(Task statement):
Check each line of the listing for the word "objects" and give only the number of lines that have it.

(Dataset excerpt):
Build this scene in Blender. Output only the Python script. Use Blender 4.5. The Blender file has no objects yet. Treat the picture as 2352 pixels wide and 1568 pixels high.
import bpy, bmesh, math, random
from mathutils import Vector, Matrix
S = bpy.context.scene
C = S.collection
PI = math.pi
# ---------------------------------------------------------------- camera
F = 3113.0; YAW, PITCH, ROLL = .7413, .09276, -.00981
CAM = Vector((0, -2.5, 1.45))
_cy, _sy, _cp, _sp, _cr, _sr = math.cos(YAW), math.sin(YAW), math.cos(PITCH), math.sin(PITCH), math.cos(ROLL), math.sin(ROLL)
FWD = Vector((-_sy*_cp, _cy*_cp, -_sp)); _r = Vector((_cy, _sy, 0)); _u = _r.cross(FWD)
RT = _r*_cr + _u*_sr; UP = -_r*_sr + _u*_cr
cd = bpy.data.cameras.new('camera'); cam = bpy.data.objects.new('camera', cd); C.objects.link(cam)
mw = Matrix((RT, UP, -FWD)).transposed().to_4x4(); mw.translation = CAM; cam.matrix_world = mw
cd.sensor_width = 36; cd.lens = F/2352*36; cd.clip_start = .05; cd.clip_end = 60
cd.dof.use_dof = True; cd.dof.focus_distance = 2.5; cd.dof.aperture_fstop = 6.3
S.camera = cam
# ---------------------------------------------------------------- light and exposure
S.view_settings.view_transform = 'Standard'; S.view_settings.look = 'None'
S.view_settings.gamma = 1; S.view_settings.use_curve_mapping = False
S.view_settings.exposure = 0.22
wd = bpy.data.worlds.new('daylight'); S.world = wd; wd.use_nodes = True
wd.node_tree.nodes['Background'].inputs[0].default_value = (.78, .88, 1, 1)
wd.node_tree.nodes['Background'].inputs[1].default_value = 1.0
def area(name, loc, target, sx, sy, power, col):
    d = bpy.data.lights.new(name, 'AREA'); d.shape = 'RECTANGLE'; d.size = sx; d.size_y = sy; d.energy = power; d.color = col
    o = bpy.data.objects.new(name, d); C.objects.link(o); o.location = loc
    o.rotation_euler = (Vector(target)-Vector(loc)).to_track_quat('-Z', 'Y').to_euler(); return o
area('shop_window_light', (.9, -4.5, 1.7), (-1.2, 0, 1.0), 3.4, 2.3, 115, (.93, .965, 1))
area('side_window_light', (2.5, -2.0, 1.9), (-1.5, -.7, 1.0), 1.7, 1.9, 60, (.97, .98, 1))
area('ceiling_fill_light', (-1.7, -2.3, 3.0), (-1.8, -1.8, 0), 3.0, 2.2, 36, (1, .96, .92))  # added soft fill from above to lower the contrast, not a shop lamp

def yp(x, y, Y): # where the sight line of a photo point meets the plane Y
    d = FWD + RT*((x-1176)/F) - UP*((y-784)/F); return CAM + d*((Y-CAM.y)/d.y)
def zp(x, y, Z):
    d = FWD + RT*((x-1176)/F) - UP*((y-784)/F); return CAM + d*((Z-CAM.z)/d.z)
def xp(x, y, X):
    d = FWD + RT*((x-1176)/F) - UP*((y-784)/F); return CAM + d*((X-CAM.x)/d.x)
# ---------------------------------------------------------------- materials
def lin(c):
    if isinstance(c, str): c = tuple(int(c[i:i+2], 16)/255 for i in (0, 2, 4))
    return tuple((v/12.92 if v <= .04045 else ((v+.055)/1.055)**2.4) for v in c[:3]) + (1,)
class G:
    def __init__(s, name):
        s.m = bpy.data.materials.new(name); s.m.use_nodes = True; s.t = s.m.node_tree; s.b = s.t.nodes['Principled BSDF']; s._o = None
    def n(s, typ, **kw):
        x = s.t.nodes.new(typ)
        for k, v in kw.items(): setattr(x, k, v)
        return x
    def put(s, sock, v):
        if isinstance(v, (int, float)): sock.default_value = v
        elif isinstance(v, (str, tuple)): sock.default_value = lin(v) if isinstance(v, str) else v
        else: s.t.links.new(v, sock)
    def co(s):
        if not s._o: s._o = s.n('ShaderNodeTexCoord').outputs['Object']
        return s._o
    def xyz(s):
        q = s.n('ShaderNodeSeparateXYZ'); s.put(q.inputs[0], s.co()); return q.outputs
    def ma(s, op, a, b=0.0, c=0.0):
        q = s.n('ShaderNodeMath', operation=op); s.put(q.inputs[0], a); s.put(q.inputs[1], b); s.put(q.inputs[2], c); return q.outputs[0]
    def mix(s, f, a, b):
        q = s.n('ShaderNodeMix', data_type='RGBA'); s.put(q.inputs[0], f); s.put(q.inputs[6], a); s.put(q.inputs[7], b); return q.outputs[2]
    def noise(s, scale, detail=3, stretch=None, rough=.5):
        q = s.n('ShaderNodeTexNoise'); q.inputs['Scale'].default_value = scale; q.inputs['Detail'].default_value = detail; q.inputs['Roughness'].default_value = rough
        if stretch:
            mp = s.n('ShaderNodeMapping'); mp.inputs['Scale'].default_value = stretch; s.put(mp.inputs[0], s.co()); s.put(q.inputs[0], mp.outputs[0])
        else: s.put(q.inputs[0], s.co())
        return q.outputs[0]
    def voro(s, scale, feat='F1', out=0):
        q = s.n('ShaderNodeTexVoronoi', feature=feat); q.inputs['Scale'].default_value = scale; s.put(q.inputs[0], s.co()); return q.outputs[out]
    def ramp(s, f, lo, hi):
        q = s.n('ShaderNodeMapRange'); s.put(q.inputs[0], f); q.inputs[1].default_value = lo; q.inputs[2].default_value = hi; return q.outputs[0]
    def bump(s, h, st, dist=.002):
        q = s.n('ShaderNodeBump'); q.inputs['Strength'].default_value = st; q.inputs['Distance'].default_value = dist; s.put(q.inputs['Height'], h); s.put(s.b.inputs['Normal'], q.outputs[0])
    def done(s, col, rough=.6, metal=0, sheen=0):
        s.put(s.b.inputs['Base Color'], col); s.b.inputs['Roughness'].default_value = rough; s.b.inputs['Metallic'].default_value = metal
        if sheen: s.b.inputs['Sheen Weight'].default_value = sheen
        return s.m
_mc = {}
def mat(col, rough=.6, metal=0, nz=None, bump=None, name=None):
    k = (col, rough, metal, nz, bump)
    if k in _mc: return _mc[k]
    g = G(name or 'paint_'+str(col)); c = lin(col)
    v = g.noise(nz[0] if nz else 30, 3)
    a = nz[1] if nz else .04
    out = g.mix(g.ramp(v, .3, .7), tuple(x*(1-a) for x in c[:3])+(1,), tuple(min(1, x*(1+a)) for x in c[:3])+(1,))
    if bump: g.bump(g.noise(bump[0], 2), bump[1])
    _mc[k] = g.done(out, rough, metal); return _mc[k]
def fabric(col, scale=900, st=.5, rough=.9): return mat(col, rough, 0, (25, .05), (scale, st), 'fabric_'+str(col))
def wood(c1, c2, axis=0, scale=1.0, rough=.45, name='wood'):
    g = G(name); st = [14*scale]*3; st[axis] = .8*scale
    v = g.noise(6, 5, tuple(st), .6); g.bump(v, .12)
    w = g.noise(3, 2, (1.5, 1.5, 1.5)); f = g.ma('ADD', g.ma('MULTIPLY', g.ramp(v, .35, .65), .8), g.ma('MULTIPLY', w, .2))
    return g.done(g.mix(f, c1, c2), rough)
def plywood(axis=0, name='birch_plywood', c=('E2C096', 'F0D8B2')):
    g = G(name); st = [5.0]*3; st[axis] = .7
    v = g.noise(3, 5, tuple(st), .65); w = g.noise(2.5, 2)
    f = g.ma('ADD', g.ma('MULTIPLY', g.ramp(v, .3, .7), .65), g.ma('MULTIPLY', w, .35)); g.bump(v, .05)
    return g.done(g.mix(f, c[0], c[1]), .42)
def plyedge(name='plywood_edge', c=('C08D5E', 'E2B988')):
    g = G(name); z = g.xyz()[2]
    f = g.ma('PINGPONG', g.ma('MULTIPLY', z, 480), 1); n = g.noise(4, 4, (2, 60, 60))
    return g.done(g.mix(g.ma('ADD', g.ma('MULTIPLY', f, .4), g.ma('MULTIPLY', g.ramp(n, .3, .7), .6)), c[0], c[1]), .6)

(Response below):
3